As ideias da primeira mesa de debates se complementaram na segunda mesa na fala do diretor de animação Ale McHaddo: “Um projeto nunca nasce pensado em uma tela só. A pessoa deve poder escolher em que plataforma irá consumir o conteúdo e ter uma grande experiência sensorial em todas elas”, afirmou. Falando em plataformas, outro participante do debate, o produtor Ricardo Laganaro ressaltou a realidade virtual como formato crescente e com enorme potencial narrativo e atrativo para o público. Apesar das grandes possibilidades, as dificuldades do audiovisual brasileiro como indústria ainda se mostram como entraves ou oportunidades escondidas para o setor – permeando também todos os debates da Mostra. Para o diretor Belisario Franca, por exemplo, os filmes nacionais precisam de alternativas distintas de distribuição, bem como de campanhas de incentivo para conquistar o público, indo muito além do cinema tradicional.
25 de outubro
Por fim, o último dia do III Fórum Mostra se dedicou a debater a relação íntima entre cinema e literatura. Segundo pesquisa realizada em 2018 pela Publishers Association do Reino Unido, foi revelado que filmes baseados em livros obtêm, geralmente, uma receita 53% maior quando comparados a filmes feitos a partir de roteiros originais ou peças de teatro, bem como costumam ter uma crítica mais positiva da imprensa especializada.

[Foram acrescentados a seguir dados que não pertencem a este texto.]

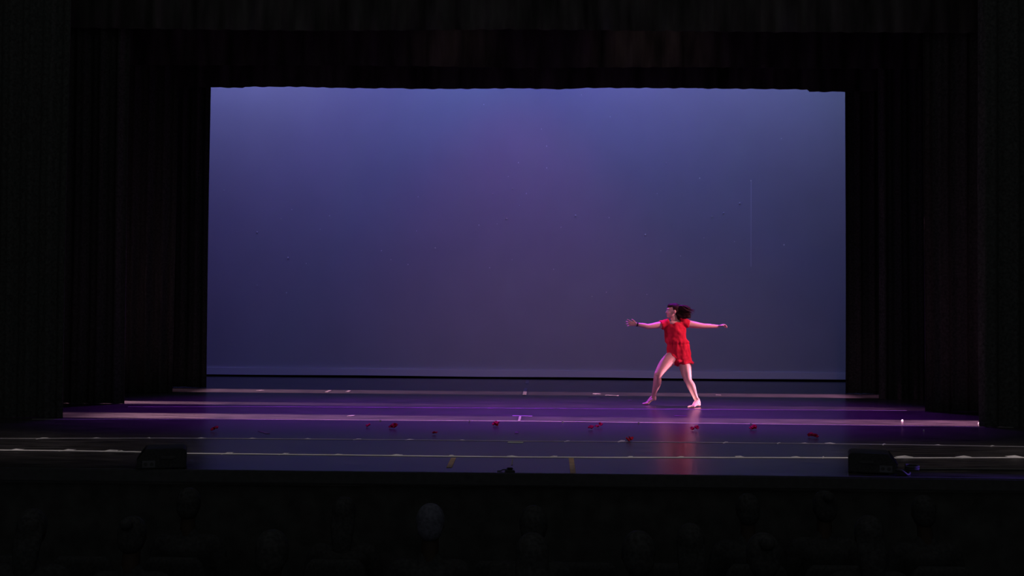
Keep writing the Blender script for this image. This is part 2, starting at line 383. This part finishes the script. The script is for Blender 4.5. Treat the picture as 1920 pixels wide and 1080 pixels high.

Tanto a roteirista Ana Luiza Azevedo quanto o escritor Marcelo Rubens Paiva concordaram que não é necessária uma adaptação 100% fiel de um livro para um filme, até porque os ritmos narrativos são diferentes. “O cinema pega uma obra literária e pincela uma trama principal com base em alguns elementos da narrativa, mas o roteirista começa a escrever sua versão tentando esquecer das informações em volta”, disse Paiva.
Como maneira de divulgar e promover parcerias e novos roteiros, o Fórum ainda teve uma série de Pitchings com sete editoras, que apresentaram obras literárias com potencial cinematográfico. Isso porque, segundo Ana Paula Sousa, coordenadora do Fórum, uma das propostas da Mostra é também olhar para o cinema além dos filmes prontos, indo mais profundamente na cadeia produtiva do cinema. Para Luana Franca, representante da Companhia das Letras, essa relação entre literatura e cinema só traz ganhos para ambos: traz leitores para conhecer o livro e espectadores para o cinema.
Assim como nos outros dias de debates, a política não ficou de fora dos bate-papos deste dia. “A classe artística precisa se unir, sem boicotes e com uma visão mais coletiva. Enquanto formos desunidos, esse governo tosco vai ganhar da gente”, declarou o produtor Rodrigo Teixeira.